Originally Posted By: 25yearsmlc
I didn't want to say this because I hate hurting you. I care about you and always will, but I feel no physical attraction to you. i haven't for a long time. I have tried to get it back. Even on all of the vacations we have been on, I wanted to feel something, but I just felt empty. I am sorry. I know that is hard to hear and I am sorry. I don't think once it has been gone so long, I can get it back.

my focus would be on her not wanting to hurt (or anger) you...

But I think your focus is on this below...but I don't buy it. Sorry...if she's telling the truth which is only how she feels atm, it means a lot of her love for you was wrapped in attraction and a lot of belittling and fighting, wore it down.
Can you explain this a little better. What would you get from focussing on that line? Also, if a lot of her love for me was wrapped in attraction, doesn't that make my fight to get her back even harder? How can I regain that attraction?

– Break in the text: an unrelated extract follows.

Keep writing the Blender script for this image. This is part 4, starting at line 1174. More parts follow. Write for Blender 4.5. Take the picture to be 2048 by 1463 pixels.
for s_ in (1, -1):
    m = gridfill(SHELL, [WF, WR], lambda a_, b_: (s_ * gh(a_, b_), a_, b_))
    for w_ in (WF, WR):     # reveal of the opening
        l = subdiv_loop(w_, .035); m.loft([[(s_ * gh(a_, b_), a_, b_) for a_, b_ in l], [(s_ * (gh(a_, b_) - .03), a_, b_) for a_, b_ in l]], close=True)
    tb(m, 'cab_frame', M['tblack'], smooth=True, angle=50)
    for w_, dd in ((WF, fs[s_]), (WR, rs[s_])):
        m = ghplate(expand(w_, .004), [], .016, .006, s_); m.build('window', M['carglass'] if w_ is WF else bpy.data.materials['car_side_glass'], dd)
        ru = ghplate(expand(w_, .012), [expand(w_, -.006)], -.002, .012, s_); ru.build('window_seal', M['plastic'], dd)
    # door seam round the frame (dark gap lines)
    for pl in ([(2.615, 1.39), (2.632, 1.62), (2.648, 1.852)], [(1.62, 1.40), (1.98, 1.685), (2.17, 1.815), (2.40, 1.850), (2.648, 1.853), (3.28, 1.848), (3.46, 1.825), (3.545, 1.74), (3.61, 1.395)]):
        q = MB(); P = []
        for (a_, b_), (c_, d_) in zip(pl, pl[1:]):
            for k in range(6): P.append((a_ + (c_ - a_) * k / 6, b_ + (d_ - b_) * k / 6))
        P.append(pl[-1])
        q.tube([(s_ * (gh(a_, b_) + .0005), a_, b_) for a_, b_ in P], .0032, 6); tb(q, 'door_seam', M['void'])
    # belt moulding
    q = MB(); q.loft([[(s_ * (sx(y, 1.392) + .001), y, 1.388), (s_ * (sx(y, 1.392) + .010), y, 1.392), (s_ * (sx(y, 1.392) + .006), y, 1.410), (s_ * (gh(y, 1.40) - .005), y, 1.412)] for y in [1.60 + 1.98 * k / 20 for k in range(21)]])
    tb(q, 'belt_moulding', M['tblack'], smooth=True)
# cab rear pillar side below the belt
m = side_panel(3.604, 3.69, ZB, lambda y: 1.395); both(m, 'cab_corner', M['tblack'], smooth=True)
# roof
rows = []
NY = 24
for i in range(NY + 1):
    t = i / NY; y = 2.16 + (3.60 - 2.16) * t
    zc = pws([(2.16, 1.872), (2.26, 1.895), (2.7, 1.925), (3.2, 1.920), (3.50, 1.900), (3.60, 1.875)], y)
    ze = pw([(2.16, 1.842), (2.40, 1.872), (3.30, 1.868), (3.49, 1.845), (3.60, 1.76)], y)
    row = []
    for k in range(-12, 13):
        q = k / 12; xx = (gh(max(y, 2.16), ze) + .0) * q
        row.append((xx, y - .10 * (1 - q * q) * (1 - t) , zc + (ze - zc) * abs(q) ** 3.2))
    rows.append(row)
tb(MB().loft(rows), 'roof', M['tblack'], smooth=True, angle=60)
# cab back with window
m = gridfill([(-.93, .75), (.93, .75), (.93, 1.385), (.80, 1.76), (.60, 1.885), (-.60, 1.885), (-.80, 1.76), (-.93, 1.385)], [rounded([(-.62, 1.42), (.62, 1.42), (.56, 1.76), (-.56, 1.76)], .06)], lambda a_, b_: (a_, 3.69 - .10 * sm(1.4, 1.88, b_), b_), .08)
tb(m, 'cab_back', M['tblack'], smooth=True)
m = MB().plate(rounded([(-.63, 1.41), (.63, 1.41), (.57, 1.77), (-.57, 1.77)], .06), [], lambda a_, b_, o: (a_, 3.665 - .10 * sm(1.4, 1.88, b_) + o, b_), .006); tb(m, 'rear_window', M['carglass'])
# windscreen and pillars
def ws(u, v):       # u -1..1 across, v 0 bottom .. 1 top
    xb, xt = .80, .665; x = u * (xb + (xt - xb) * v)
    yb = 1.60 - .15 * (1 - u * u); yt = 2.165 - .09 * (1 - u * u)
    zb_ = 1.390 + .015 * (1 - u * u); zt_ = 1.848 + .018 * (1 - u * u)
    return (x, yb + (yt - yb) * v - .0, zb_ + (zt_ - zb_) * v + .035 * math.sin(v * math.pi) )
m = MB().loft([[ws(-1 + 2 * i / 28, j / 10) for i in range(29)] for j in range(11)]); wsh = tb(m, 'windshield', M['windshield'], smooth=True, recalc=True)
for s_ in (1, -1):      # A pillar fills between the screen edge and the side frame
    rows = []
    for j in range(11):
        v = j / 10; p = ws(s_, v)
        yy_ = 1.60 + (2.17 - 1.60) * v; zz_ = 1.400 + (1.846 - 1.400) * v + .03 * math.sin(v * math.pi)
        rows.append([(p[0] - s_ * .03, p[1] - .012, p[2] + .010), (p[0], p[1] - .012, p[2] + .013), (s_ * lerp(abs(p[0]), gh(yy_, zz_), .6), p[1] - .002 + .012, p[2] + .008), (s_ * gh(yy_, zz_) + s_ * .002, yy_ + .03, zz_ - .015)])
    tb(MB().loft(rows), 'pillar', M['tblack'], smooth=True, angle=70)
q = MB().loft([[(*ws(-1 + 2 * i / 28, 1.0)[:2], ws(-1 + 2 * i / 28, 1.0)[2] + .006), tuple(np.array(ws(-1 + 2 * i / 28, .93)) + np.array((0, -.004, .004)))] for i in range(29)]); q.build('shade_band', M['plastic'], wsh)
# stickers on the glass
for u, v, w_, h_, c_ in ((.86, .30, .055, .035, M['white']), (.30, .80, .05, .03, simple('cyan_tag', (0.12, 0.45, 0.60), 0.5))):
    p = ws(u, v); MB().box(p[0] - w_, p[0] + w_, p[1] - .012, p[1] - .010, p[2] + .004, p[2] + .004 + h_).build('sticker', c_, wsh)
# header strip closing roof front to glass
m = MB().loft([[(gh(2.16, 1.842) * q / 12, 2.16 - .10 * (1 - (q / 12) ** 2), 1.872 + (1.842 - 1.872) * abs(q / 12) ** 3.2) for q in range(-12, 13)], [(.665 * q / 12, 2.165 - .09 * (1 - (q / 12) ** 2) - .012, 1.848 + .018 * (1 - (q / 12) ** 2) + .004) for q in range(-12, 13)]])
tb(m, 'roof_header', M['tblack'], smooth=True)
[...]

Originally Posted By: suckerpunch

I know this isn't your fault. It is my issues that created that distance and made us lose connection

I think she's letting you off the hook and with that ONE conversation you'll want to revise your part in things. But you do so at your peril.
you totally lost me here. Revise my part how? And how do I avoid peril? I don't get your meaning here



Originally Posted By: 25yearsmlc
SP, you seem like a man who WANTS to be a great guy. Admirable and noble. I like that.

But you are not there yet. Wanting it and then giving up so fast, means that you have a ways to go.
I DO want to be a great guy. I do want to put the work in. I haven't given up on myself, and I haven't given up on my love for my wife. I just detached, I guess. It took a while, but things don't effect me as much as they previously did. But rest assured, all my hopes and wish stay the same.